A Florida saltwater recreational fishing license is required to harvest stone crabs under the recreational fishing regulations.  These can cost anywhere from a $17 one year saltwater only license to a $301.50 lifetime saltwater fishing license. A popular choice is the $32.50 saltwater and freshwater combination license. It lasts a year and is for Florida residents only.
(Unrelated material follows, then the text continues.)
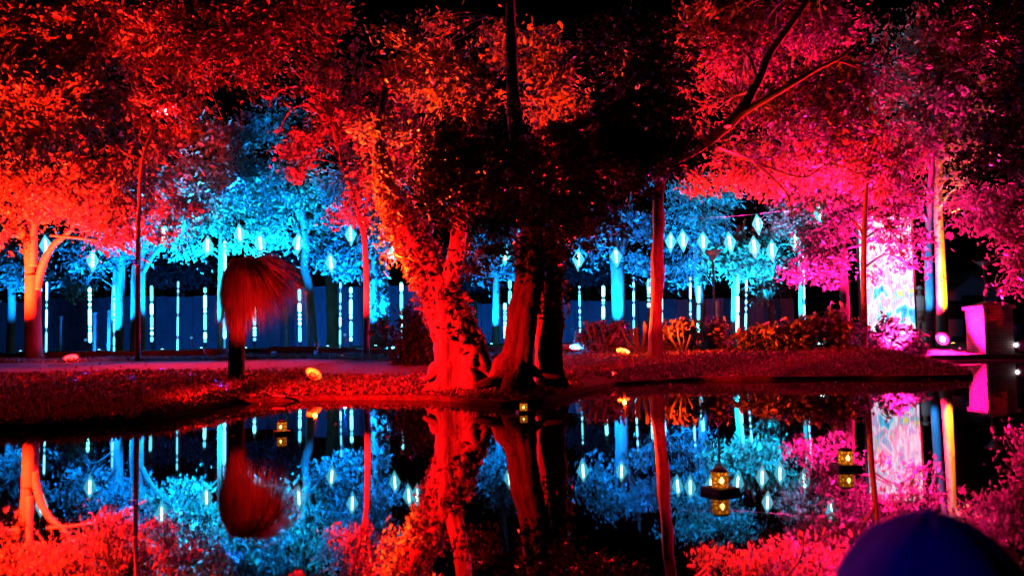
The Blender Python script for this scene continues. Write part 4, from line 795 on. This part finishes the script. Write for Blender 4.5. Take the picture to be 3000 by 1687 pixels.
def ground_at(px, py):
    best = min((abs(PY(ground(px, d))-py), d) for d in np.arange(10.5, 31, .1)); return ground(px, best[1])
def PY(p):
    v = RM.transposed() @ (p-Vector((0, 0, E))); return 843.5-v.y/(-v.z)*F
def laser():
    c = P(404, 770, 27.2)+Vector((0, -.1, 0)); root = empty('laser_projector', c, 'small laser projector strapped to the slim dark trunk, dotting the bank violet', 'projector')
    mb = MB(); mb.box(c, (.12, .16, .1)); bd = mb.build('housing', M['metal'], root)
    mb = MB(); mb.lathe(c+Vector((0, -.08, 0)), [(.03, 0), (.03, .012), (.02, .016)], 12, axis=(0, -1, -.1)); mb.build('lens', glow('laser_lens', (.2, .05, 1), .6), bd)
    for px, py in ((255, 1093), (215, 1118), (390, 1110), (475, 1081), (560, 1096), (668, 1153), (120, 1075)):
        T = ground_at(px, py); src = c+Vector((0, -.1, 0)); dv = (T-src).normalized()
        l = bpy.data.lights.new('laser_beam', 'SPOT'); l.energy = 60*1000*(T-src).length_squared/49; l.color = (.16, .03, 1); l.spot_size = 2*math.atan(.017/(T-src).length); l.spot_blend = 1.0; l.shadow_soft_size = .003
        o = link(bpy.data.objects.new('laser_beam', l), root); o.location = src-c; o.rotation_euler = dv.to_track_quat('-Z', 'Y').to_euler()
laser()
# ------------------------------------------------------------------ floating lanterns
def lantern_mat():
    m, nt, b, ln = nodes('pierced_shade')
    tc = N(nt, 'ShaderNodeTexCoord'); v = N(nt, 'ShaderNodeTexVoronoi', Scale=58.0, feature='DISTANCE_TO_EDGE'); ln(tc.outputs['Object'], v.inputs['Vector'])
    r = ramp(nt, [(0.06, (.25, .03, .002)), (0.3, (1.0, .30, .01)), (0.6, (1, .5, .05))]); ln(v.outputs['Distance'], r.inputs[0])
    e = N(nt, 'ShaderNodeEmission', Strength=1.0); ln(r.outputs[0], e.inputs[0]); t = N(nt, 'ShaderNodeBsdfTransparent'); mx = N(nt, 'ShaderNodeMixShader')
    r3 = ramp(nt, [(0.15, (0, 0, 0)), (0.4, (.7, .7, .7))]); ln(v.outputs['Distance'], r3.inputs[0]); ln(r3.outputs[0], mx.inputs[0])
    ln(e.outputs[0], mx.inputs[1]); ln(t.outputs[0], mx.inputs[2]); ln(mx.outputs[0], nt.nodes['Material Output'].inputs[0])
    return m
M['lantern'] = lantern_mat(); M['flame'] = glow('flame', (1, .62, .16), 4.5); M['float_wood'] = surf('float_wood', (.02, .014, .01), (.05, .035, .025), 30, .6, .3)
M['lantern_inner'] = glow('lantern_inner', (1, .34, .015), 1.0)
for px, py, rz, lab in [(2110, 1441, .52, 'largest floating lantern, on a square dark board near the front of the pond'), (2478, 1371, .05, 'floating lantern on a board below the reflected white trunk at right'), (826, 1270, .3, 'floating lantern near the left bank below the slanted red floodlight'), (1534, 1209, .2, 'smallest floating lantern, close to the bank under the twin stemmed paperbark')]:
    x, y = water_pt(px, py); d = y/E; root = empty('floating_lantern', (x, y, 0), lab, 'lantern', 'floating lanterns on the pond', rz=rz)
    w = .104*E; c = Vector((x, y, 0)); R = Matrix.Rotation(rz, 3, 'Z')
    mb = MB(); mb.box(c+Vector((0, 0, .016*E)), (w*1.75, w*1.75, .034*E), rz); mb.build('float_board', M['float_wood'], root)
    mb = MB(); mb.lathe(c+Vector((0, 0, .034*E)), [(w*.5, 0), (w*.52, .01), (w*.52, .092*E), (w*.5, .1*E)], 24); mb.build('shade', M['lantern'], root, smooth=True)
    mb = MB(); mb.lathe(c+Vector((0, 0, .036*E)), [(w*.44, 0), (w*.44, .09*E)], 16); mb.build('inner_sleeve', M['lantern_inner'], root)
    mb = MB(); mb.lathe(c+Vector((0, -w*.47, .062*E)), [(w*.04, 0), (w*.14, .01*E), (w*.15, .02*E), (w*.05, .045*E)], 10); mb.build('flame', M['flame'], root, smooth=True)
    mb = MB(); mb.lathe(c+Vector((0, 0, .134*E)), [(w*.54, 0), (w*.55, .006*E), (w*.4, .016*E), (w*.2, .02*E)], 24); mb.build('lid', M['float_wood'], root)

fx = rng.uniform(-6, 8, 160); fy = ys(fx)-rng.gamma(1.3, 1.2, 160)-.1; k = fy > 2.6; C = np.column_stack([fx[k], fy[k], np.full(k.sum(), .006)])
tag(leaf_mesh('floating_leaves', M['litter'], C, rng.uniform(.02, .05, len(C)), .5, (0, 0, 0), flat=14), 'scattered dead leaves floating on the pond', kind='stuff')
# cable across the bank
pts = [ground(px, d)+Vector((0, 0, .012)) for px, d in ((-300, 13.4), (0, 14.0), (160, 13.9), (330, 14.1), (480, 14.8), (600, 15.6), (720, 15.9), (800, 16.0), (835, 15.8))]
pp, rr = smooth_path(pts, [.014]*len(pts), 8); mb = MB(); mb.tube(pp, rr, 6); tag(mb.build('power_cable', M['stone'], smooth=True), 'pale cable snaking across the left bank', 'cable')

# ------------------------------------------------------------------ right edge: bin, globe light, coping stones
p = ground(2976, 36.5); mb = MB(); mb.lathe(p, [(.14, -.02), (.16, .02), (.16, .62), (.17, .63), (.17, .68), (.1, .72)], 18)
M['bin_blue'] = surf('bin_blue', (.04, .09, .35), (.06, .12, .45), 6, .5, .1)
tag(mb.build('litter_bin', M['bin_blue'], smooth=False), 'blue litter bin right of the brick pier', 'bin')
def spot_globe():
    b = ground(2992, 35.6); root = empty('globe_lamp', b, 'round white globe lamp on a stub at the right edge', 'lamp'); r = S(17, 35.6)
    mb = MB(); mb.lathe(b, [(.05, -.02), (.05, .05)], 12); mb.build('base', M['metal'], root)
    mb = MB(); mb.lathe(b+Vector((0, 0, .05+r)), [(r*math.cos(a), r*math.sin(a)) for a in np.linspace(-1.5, 1.5, 12)], 18); mb.build('globe', M['white'], root, smooth=True)
    mb = MB(); mb.lathe(b+Vector((-r*1.05, -.05, .06+r*1.1)), [(.02, -.03), (.05, 0), (.045, .02)], 12, axis=(-.8, -.4, .3)); mb.build('lamp_head', glow('globe_glow', (.9, .85, 1), 8), root)
spot_globe()

# ------------------------------------------------------------------ people
def skin_body(name, root, joints, bones, m, sub=2):
    me = bpy.data.meshes.new(name); keys = list(joints); me.from_pydata([joints[k][0] for k in keys], [(keys.index(a), keys.index(b)) for a, b in bones], []); me.materials.append(m)
    o = bpy.data.objects.new(name, me); link(o, root); o.modifiers.new('skin', 'SKIN')
    for i, k in enumerate(keys):
        r = joints[k][1]; me.skin_vertices[0].data[i].radius = (r, r)
    me.skin_vertices[0].data[0].use_root = True
    s = o.modifiers.new('sub', 'SUBSURF'); s.levels = sub; s.render_levels = sub
    return o
def near_person():
    d = .98; top = P(2800, 1532, d); base = Vector((top.x, top.y, .07)); root = empty('person', base, 'person in a blue cap crouching at the near bank, seen from behind', 'person')
    H = top.z-.07; w = S(318, d)      # cap half width
    J = {'pelvis': ((0, .02, .10), .085), 'chest': ((0, .03, .24), .095), 'neck': ((0, .04, .33), .04), 'head': ((0, .05, H-.13), .068), 'crown': ((0, .05, H-.05), .06), 'sl': ((-.10, .03, .285), .04), 'sr': ((.10, .03, .285), .04),
         'el': ((-.15, .1, .2), .032), 'er': ((.15, .1, .2), .032), 'hl': ((-.08, .22, .2), .022), 'hr': ((.08, .22, .2), .022), 'kl': ((-.09, .22, .24), .05), 'kr': ((.09, .22, .24), .05), 'fl': ((-.09, .2, .03), .035), 'fr': ((.09, .2, .03), .035), 'tl': ((-.09, .3, .02), .02), 'tr': ((.09, .3, .02), .02)}
    B = [('pelvis', 'chest'), ('chest', 'neck'), ('neck', 'head'), ('head', 'crown'), ('chest', 'sl'), ('chest', 'sr'), ('sl', 'el'), ('sr', 'er'), ('el', 'hl'), ('er', 'hr'), ('pelvis', 'kl'), ('pelvis', 'kr'), ('kl', 'fl'), ('kr', 'fr'), ('fl', 'tl'), ('fr', 'tr')]
    skin_body('body', root, J, B, M['cloth_blue'])
    # cap: six-panel dome with a peak facing the pond
    vs = []; fs = []; n = 48; rings = 14; R = w; h = .105
    for j in range(rings+1):
        t = j/rings; ph = t*math.pi*.5
        for i in range(n):
            a = 2*math.pi*i/n; seam = 1-.022*abs(math.cos(a*3))**16
            rr = R*math.sin(ph)**.92*seam*(1+.03*noise.noise(Vector((math.cos(a)*2, math.sin(a)*2, t*3)))); vs.append((rr*math.cos(a), rr*math.sin(a)*1.05+.04, H-h+h*math.cos(ph)*seam))
    for j in range(rings):
        for i in range(n): fs.append((j*n+i, j*n+(i+1) % n, (j+1)*n+(i+1) % n, (j+1)*n+i))
    m_ = MB(); m_.add([Vector(v)+base for v in vs], fs); cap = m_.build('cap', M['cloth_blue'], root, smooth=True)
    m_ = MB(); m_.lathe(base+Vector((0, .04, H-.003)), [(.008, 0), (.007, .004), (.003, .006)], 12); m_.build('cap_button', M['cloth_blue'], cap, smooth=True)
    m_ = MB(); pk = [(R*.85*math.cos(a), .04+R*math.sin(a)*1.0+(.07*math.sin(a) if q else 0), H-h-.004*q) for q in (0, 1) for a in np.linspace(.3, math.pi-.3, 12)]
    m_.add([Vector(v)+base for v in pk]+[Vector(v)+base-Vector((0, 0, .004)) for v in pk], [(i, i+1, 13+i, 12+i) for i in range(11)]+[(36+i, 37+i, 25+i, 24+i) for i in range(11)]+[(12+i, 13+i, 37+i, 36+i) for i in range(11)]); m_.build('cap_peak', M['cloth_blue'], cap)
near_person()
def far_person():
    d = 44; b = ground(2700, d); root = empty('person', b, 'person in a pale shirt and hat standing behind the blue lit trunk', 'person')
    J = {'pelvis': ((0, 0, .92), .14), 'waist': ((0, 0, 1.08), .13), 'chest': ((0, 0, 1.3), .16), 'neck': ((0, 0, 1.47), .055), 'head': ((0, -.02, 1.58), .085), 'crown': ((0, -.01, 1.67), .075), 'sl': ((-.19, 0, 1.38), .06), 'sr': ((.19, 0, 1.38), .06), 'el': ((-.25, .02, 1.12), .045), 'er': ((.25, .02, 1.12), .045),
         'hl': ((-.2, -.16, 1.02), .032), 'hr': ((.23, -.1, .9), .032), 'kl': ((-.1, -.02, .5), .075), 'kr': ((.1, .02, .5), .075), 'fl': ((-.11, 0, .08), .045), 'fr': ((.11, .03, .08), .045), 'tl': ((-.12, -.15, .04), .035), 'tr': ((.12, -.12, .04), .035)}
    B = [('pelvis', 'waist'), ('waist', 'chest'), ('chest', 'neck'), ('neck', 'head'), ('head', 'crown'), ('chest', 'sl'), ('chest', 'sr'), ('sl', 'el'), ('sr', 'er'), ('el', 'hl'), ('er', 'hr'), ('pelvis', 'kl'), ('pelvis', 'kr'), ('kl', 'fl'), ('kr', 'fr'), ('fl', 'tl'), ('fr', 'tr')]
    skin_body('body', root, J, B, M['skin'])
    m_ = MB(); m_.lathe(b+Vector((0, 0, .95)), [(.19, 0), (.18, .15), (.22, .36), (.21, .45), (.08, .53)], 20); m_.build('shirt', M['white'], root, smooth=True)
    m_ = MB(); m_.lathe(b+Vector((0, -.01, 1.66)), [(.17, 0), (.17, .012), (.11, .02), (.1, .09), (.05, .12)], 20); m_.build('hat', M['white'], root, smooth=True)
    for s, y in ((-1, -.07), (1, -.04)):
        m_ = MB(); m_.box(b+Vector((s*.115, y, .05)), (.1, .27, .1), taper=.8); m_.build('shoe', M['white'], root)
far_person()

# ------------------------------------------------------------------ haze
HAZE = 0.0
if HAZE > 0:
    mb = MB(); mb.box((0, 28, 9.0), (120, 80, 20)); hz = mb.build('haze', bpy.data.materials.new('haze')); m = hz.data.materials[0]; m.use_nodes = True; nt = m.node_tree; nt.nodes.clear()
    out = nt.nodes.new('ShaderNodeOutputMaterial'); pv = nt.nodes.new('ShaderNodeVolumePrincipled'); pv.inputs['Color'].default_value = (.9, .9, .95, 1); pv.inputs['Density'].default_value = HAZE; pv.inputs['Anisotropy'].default_value = 0.3
    nt.links.new(pv.outputs[0], out.inputs['Volume']); tag(hz, 'thin night haze over the pond and trees', kind='stuff')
Visit for a chart of costs including out of state.

Equipment regulations:

  • There are two main methods available to catch a stone crab dinner: you can put out your own traps or dive for them.
  • According to Florida law, any angler may use up to five stone crab traps.
  • Recreational traps must meet the following criteria:
  • Buoys must have a legible “R” at least two inches high, permanently affixed to them.
  • Traps must have the harvester’s name and address affixed to them in legible letter and must be retrieved manually (no motorized trap pullers, those are for commercial use only)
  • Traps must not be placed in navigational channels or waterways.
  • Each trap must have a degradable wooden panel equal to the size of the entry hole on the top of the trap.
  • Plastic and wire traps already rigged can be found at most bait and tackle shops.

When to fish:

  • Stone crab fishing season lasts from October 15th – May 15th for both recreational and commercial fishermen.
  • Retrieving traps and diving may only occur during daylight hours.

Removing stone crab claw:

  • Claws must be a minimum length of 2 3/4-inches (removed at elbow or first joint and measured from tip of moving part of claw to joint)

Biscayne National Park Fisheries Awareness Class

  • Meets once per month, with odd-numbered month classes offered in English and even-numbered month classes offered in Spanish.
  • Date that class meets varies each month. To see schedule of upcoming classes please visit:
  • Wednesday courses: 6 p.m. – 9:30 p.m.
  • Saturday courses: 9 a.m. – 12:20 p.m.
  • The course is offered at two different locations (specified by date): Suniland Park, Pinecrest, 12855 S. Dixie Hwy., Miami, Fla. 33156; and Biscayne National Park, Discovery Room, on the lower level of the Visitor Center, 9700 SW 328th St., Homestead, Fla. 33033.